When God first gave the law to the Hebrew people, something we heard a bit about in the reading from Deuteronomy today, it was given to remind them that God had chosen them, that they were God’s people. The Hebrew people hadn’t done anything to deserve to be God’s people. They hadn’t cleaned up their act or proven to be better than all the rest of the people out there. God simply said, “I will be your God and you will be my people.” They weren’t a great and powerful nation, they were a small, weak band of nomads. But when God chose them and gave them the law, they were given a new birth and a new identity as God’s people, as people who were blessed to be a blessing for the world. God gave them a law to show them and the world that they were God’s own, that God was so very near to them and that God would lead them into the ways of life.

After years of slavery in Egypt, the law gave them new identity and freedom from oppression. And then 40 years later, after they had refused to trust and follow the law and spent 40 years wandering in the desert, the law was given again to lead them into new life in a new land. God’s law wasn’t intended to be a measuring stick, it was given as a gift to remind the people that God had chosen them, that their identity came from God, that God was with them, and that they were to be a blessing to the world.

God’s law and God’s entire word now does the same thing for us. We were not part of that original bunch of God’s chosen people. But out of God’s original chosen people came Jesus. Jesus, God’s Word made flesh, makes it known that God so loves all people. All of us broken, wandering, sinful, self-righteous people are God’s beloved and chosen people. This Word from God, the word that we are loved and chosen, gives us a new birth and a new identity. We are not just the people we see in the mirror, we are broken and beloved. Our value does not come from comparing ourselves to others. We are God’s good creation as is everyone else.

This word from God is the law of liberty. It sets us free from the despair, anxiety and self-righteousness that can arise when we use ourselves as reference points. It leads us out of slavery to our own judgments of ourselves and others. God’s judgment is what matters and God has looked at the whole world and said, beloved.

This word of God also sets us free from wandering, wandering aimlessly trying to find meaning and purpose. Our purpose, in all that we do, is to live as God’s beloved and to help others know that they are God’s beloved.
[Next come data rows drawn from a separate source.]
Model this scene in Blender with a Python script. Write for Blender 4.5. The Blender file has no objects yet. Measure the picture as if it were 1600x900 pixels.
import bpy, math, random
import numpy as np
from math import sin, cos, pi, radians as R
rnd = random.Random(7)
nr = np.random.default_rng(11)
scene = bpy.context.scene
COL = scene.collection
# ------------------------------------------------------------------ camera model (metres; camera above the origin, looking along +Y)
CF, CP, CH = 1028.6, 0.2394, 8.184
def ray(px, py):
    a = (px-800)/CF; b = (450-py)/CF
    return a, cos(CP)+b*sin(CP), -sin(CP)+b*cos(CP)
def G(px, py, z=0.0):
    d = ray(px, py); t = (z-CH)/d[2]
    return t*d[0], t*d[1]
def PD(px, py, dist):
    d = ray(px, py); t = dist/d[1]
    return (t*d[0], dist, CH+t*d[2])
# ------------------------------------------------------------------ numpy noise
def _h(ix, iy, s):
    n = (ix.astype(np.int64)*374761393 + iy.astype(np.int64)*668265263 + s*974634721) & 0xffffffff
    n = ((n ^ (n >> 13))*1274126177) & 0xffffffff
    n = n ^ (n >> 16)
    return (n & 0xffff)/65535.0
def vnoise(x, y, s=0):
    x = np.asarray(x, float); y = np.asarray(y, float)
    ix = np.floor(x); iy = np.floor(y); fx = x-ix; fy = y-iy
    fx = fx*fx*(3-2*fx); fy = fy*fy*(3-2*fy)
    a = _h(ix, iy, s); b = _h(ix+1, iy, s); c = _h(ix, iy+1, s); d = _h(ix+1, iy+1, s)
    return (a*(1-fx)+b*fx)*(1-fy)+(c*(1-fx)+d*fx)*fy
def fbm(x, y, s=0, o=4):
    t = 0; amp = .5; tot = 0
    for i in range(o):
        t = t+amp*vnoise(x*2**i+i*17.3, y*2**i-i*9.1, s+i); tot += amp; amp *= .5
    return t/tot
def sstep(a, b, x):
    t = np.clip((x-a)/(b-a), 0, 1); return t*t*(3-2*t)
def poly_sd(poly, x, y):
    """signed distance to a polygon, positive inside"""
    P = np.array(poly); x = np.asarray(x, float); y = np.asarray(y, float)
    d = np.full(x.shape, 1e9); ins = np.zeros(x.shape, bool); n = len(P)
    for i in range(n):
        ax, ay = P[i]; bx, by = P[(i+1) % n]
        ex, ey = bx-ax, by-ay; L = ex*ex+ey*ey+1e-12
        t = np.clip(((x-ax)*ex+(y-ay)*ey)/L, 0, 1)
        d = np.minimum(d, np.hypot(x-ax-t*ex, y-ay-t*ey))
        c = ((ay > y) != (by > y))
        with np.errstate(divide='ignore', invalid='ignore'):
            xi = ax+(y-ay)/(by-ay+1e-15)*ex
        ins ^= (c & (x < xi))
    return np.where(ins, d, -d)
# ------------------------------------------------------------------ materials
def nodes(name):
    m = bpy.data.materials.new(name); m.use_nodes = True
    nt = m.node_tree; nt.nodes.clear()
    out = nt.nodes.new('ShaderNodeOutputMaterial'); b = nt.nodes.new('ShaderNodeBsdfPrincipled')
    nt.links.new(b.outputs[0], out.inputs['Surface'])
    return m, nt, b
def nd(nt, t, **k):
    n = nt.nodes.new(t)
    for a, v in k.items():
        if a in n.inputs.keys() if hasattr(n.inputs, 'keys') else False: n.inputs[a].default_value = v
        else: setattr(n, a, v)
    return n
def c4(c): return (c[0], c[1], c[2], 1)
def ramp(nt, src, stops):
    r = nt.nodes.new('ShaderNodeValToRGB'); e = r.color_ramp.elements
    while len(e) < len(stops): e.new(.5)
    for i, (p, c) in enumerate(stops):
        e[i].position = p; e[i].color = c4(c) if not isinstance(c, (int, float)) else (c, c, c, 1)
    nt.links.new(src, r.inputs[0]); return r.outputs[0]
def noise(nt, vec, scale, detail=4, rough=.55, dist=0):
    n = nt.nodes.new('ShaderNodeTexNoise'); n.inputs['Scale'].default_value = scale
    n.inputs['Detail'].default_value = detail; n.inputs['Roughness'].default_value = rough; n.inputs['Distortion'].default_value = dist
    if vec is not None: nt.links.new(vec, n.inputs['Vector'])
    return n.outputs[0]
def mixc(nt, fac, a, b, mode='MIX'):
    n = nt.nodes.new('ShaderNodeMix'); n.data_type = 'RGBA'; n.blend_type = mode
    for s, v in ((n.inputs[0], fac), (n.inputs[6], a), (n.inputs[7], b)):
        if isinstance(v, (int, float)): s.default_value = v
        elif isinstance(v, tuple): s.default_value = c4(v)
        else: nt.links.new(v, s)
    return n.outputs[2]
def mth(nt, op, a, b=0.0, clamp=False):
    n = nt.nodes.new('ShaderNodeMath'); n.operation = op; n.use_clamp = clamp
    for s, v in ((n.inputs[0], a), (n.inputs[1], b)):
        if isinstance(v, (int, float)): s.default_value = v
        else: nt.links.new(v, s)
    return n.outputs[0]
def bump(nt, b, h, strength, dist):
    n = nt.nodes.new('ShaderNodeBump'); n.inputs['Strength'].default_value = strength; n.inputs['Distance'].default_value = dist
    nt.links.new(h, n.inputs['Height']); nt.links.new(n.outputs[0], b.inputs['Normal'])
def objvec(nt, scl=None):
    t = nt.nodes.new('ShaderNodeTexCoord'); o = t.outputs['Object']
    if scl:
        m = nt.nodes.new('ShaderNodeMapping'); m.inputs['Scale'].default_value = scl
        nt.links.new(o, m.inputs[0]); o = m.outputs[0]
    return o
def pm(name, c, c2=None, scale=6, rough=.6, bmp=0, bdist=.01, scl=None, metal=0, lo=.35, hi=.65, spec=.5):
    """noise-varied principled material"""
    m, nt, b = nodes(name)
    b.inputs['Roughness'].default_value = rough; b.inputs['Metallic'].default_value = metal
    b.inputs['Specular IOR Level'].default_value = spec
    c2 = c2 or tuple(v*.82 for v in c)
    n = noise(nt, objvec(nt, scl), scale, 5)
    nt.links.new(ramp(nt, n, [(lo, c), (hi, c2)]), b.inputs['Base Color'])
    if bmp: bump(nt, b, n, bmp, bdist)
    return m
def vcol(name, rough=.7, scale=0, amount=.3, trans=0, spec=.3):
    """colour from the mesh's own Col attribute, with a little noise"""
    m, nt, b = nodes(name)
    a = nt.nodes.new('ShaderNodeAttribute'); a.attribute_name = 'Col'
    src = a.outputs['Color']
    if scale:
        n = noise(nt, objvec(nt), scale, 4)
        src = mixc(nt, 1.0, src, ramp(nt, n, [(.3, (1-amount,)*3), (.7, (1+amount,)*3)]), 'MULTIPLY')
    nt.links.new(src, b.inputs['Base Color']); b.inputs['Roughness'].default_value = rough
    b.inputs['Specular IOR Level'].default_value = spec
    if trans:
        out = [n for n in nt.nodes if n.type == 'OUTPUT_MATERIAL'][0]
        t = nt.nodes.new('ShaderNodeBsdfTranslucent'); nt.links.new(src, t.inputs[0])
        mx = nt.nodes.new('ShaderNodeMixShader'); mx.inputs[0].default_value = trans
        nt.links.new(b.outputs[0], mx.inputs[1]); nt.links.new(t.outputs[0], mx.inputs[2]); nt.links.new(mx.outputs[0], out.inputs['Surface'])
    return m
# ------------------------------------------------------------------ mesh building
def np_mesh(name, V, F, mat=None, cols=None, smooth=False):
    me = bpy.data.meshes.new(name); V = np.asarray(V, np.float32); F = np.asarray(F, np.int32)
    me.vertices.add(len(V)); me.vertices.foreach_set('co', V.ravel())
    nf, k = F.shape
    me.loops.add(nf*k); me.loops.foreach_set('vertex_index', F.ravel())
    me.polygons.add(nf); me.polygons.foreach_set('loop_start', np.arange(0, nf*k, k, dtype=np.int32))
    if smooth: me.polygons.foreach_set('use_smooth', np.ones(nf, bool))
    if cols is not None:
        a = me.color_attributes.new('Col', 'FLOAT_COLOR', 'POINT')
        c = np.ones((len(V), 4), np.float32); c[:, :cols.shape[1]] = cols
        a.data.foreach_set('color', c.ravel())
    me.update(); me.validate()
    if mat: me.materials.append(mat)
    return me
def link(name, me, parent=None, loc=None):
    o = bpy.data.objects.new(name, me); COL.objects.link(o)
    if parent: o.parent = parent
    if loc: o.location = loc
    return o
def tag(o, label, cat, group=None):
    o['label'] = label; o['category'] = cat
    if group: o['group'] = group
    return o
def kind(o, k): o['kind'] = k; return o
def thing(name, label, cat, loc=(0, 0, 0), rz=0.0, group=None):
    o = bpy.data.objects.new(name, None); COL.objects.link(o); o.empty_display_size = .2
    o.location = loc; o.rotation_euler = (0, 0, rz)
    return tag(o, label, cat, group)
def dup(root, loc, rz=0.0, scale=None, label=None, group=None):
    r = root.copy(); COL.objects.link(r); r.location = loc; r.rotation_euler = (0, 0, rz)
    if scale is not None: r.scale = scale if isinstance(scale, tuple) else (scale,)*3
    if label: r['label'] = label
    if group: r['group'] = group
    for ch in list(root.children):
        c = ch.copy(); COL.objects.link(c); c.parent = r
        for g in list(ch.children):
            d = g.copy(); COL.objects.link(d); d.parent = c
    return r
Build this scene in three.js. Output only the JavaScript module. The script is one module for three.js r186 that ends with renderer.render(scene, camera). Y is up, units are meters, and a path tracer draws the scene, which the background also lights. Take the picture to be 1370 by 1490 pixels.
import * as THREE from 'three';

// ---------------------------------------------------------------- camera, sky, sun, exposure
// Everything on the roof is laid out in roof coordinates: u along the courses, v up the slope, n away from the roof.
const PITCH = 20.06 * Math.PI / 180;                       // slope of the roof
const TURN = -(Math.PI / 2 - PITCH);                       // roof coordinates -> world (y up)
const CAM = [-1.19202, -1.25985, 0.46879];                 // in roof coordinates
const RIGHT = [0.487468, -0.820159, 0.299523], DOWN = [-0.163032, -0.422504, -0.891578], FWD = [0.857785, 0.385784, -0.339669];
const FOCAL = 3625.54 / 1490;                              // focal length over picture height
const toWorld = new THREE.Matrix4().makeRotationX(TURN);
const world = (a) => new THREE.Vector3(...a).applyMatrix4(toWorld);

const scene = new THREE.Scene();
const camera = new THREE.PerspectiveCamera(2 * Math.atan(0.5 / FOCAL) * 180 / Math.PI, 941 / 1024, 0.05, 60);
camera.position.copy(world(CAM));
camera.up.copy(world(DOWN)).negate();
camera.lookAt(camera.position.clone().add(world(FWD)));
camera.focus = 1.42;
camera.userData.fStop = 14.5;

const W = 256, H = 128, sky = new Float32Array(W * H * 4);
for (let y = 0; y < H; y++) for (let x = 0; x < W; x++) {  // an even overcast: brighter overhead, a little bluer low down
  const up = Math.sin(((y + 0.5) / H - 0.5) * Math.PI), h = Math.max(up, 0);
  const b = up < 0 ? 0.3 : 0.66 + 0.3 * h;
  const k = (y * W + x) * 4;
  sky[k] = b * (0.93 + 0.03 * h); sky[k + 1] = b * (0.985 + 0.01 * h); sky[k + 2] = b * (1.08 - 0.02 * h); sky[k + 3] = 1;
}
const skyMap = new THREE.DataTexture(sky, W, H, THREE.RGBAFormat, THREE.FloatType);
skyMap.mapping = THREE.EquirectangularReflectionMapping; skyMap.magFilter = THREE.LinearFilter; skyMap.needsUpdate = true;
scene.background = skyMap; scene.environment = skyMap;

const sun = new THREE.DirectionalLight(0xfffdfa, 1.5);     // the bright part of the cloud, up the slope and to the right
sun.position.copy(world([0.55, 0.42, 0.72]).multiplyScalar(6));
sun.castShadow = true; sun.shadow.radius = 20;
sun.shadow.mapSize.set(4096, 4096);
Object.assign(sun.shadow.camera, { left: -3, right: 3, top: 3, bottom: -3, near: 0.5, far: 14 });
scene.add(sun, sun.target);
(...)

In the way we speak, in the way we treat others, in the way we respond to those in need we are guided by this law of liberty – that God loves the world and calls us to do the same. As we look into and are shaped by God’s word of liberty and promise, we become not only hearers of the word but doers of the word for the sake of the world God loves.

You are God’s beloved. Reflect that love in all you do.

Let’s take a moment for silent prayer.